We have patterns for common merchants—Starbucks, Uber, Amazon, Netflix, and hundreds of others. These handle most transactions automatically.

3

Type detection

If nothing matches, we still know whether it's an expense or income based on the amount. It shows as "Uncategorized" so you can assign it yourself.

You can always change a category after import, and creating a rule makes sure similar transactions are handled automatically next time.

Categories management page
Customize categories to match your spending

Habit detection

The dashboard shows your recurring spending habits—merchants you visit regularly. Here's how we find them.

The algorithm, simplified

  1. 1. Normalize descriptions: "STARBUCKS #12345 SF" becomes "starbucks." We strip out store numbers, locations, and random characters.
  2. 2. Count occurrences: We count how many times each normalized merchant appears per calendar month.
  3. 3. Flag habits: If a merchant appears 5+ times in a month (configurable), it becomes a "habit."
  4. 4. Track consistency: We show which months the habit appeared, so you can see if it's "every month" or "occasional."

What we exclude from habits

  • Fixed expenses: Rent, utilities, insurance, and debt payments. These are usually non-negotiable.
  • Large one-off purchases: Anything over $500 in a single transaction. That's probably not a daily habit.
  • Income: We're looking at spending patterns, not earnings.

The goal is to surface discretionary, recurring spending—the patterns where small changes add up.

Dashboard showing spending habits
Track spending patterns and habits over time

Opportunity cost projections

For each habit, we show what that money could become if invested over time. This is the heart of the app.

Example

Your daily coffee habit

$150/month

If invested at 7% annually

5 years

$10,700

10 years

$26,000

20 years

$78,200

The math

We use the standard compound interest formula for regular contributions:

Future Value = Monthly × [((1 + rate)^months - 1) / rate]

The assumptions

  • 7% annual return: Roughly the historical average of the S&P 500 after inflation. Not a guarantee—just a reasonable baseline.
  • Monthly contributions: We assume you'd invest the saved money consistently each month.
  • No taxes or fees: Real returns would be slightly lower. This is a simplified model for illustration.

Multiple scenarios

We don't just show "if you stopped completely." That's not realistic for most habits. Instead, we show:

  • Reduce by 10%
  • Reduce by 20%
  • Reduce by 50%
  • Stop entirely

Progress recognition

When you reduce spending on a previously identified habit, we notice. No streaks, no badges, no confetti—just a calm acknowledgment.

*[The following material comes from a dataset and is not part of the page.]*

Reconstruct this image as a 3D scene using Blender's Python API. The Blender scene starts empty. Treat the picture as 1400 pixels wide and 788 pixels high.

You'll see how much you've reduced compared to your past baseline, and what that change could mean over time.

The point isn't to celebrate every small win. It's to help you see that changes—even small ones—compound.

Duplicate detection

When you import transactions, we check if they already exist in your account. This prevents double-counting if you import the same file twice or import overlapping date ranges.

How it works

Each transaction gets a "fingerprint" based on:

  • • The transaction date
  • • The exact amount
  • • The description text

If we find a matching fingerprint, the transaction is marked as a duplicate and excluded from import by default. You can still import it manually if needed.